Périgord Accordéon commercialise les instruments de sa fabrication sous la marque « Cadence ». © Loïc Mazalrey – La Vie Economique
Il a racheté son ancienne boîte
Dix ans que ce fils de marchand de bestiaux a pris son destin en main en devenant, à 47 ans passés, chef d’entreprise. Un rôle qu’il n’avait jamais imaginé tenir jusqu’en 2013, année au cours de laquelle le fabricant d’accordéons sarladais Accordiola, pour lequel il avait travaillé 28 ans, a été placé en liquidation judiciaire. Trop jeune pour prendre sa retraite et déjà trop vieux pour se reconvertir, Bernard Truquet a fait le choix courageux de racheter les actifs de l’entreprise aux enchères pour sauver son emploi et celui de son collègue Éric Pons. « La chose n’a pas été facile, mais j’ai fini par emporter la vente, raconte l’entrepreneur. J’ai aussitôt rapatrié les presses à découper et à injecter dans une maison dont j’étais propriétaire sur la commune de Saint-Martial en vue de créer ma société. Éric m’a rejoint et l’aventure a démarré en mai 2014 ».

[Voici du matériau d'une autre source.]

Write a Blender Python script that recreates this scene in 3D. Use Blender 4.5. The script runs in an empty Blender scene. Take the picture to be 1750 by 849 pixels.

© Loïc Mazalrey – La Vie Economique
Des accordéons sur les réseaux sociaux
Les premières commandes n’ont pas tardé. Faute d’avoir pu repartir des enchères avec le listing des clients d’Accordiola, Bernard Truquet et son ami ont misé sur le bouche-à-oreille et sur sa version plus moderne : les réseaux sociaux. « Ma fille a créé une page Facebook à l’effigie de Périgord Accordéon et les résultats ont été spectaculaires : outre les anciens clients d’Accordiola, des musiciens de la France entière nous ont contactés pour savoir comment on travaillait et s’il pouvait nous passer commande », se souvient Éric Pons.
La solidité des produits a fait le reste. Avec Cavignolo, un fabricant d’envergure installé en région lyonnaise, Périgord accordéons est l’une des rares entreprises à pouvoir proposer des accordéons plus légers que la moyenne grâce à des coques en carbone moulées chez un métallier de Gironde. « Les caisses en bois sont jugées trop lourdes par la clientèle qui veut réduire au maximum le poids de l’instrument, note Bernard Truquet. Il peut varier de trois kilos selon la matière de la coque ». Autre garantie de qualité, Périgord accordéon s’efforce de travailler avec des fournisseurs périgourdins : « On prend l’aluminium à Périgueux, les ressorts chez Rapic, près de Thiviers ou encore les paillettes chez Mineral colors à Bergerac », poursuit l’intéressé, néanmoins forcé de devoir faire son marché en Italie pour tout un tas de pièces introuvables en France (soufflet, musique, boutons).
Une quarantaine d’accordéons neufs sort de l’atelier chaque année pour être vendue sous la marque « Cadence »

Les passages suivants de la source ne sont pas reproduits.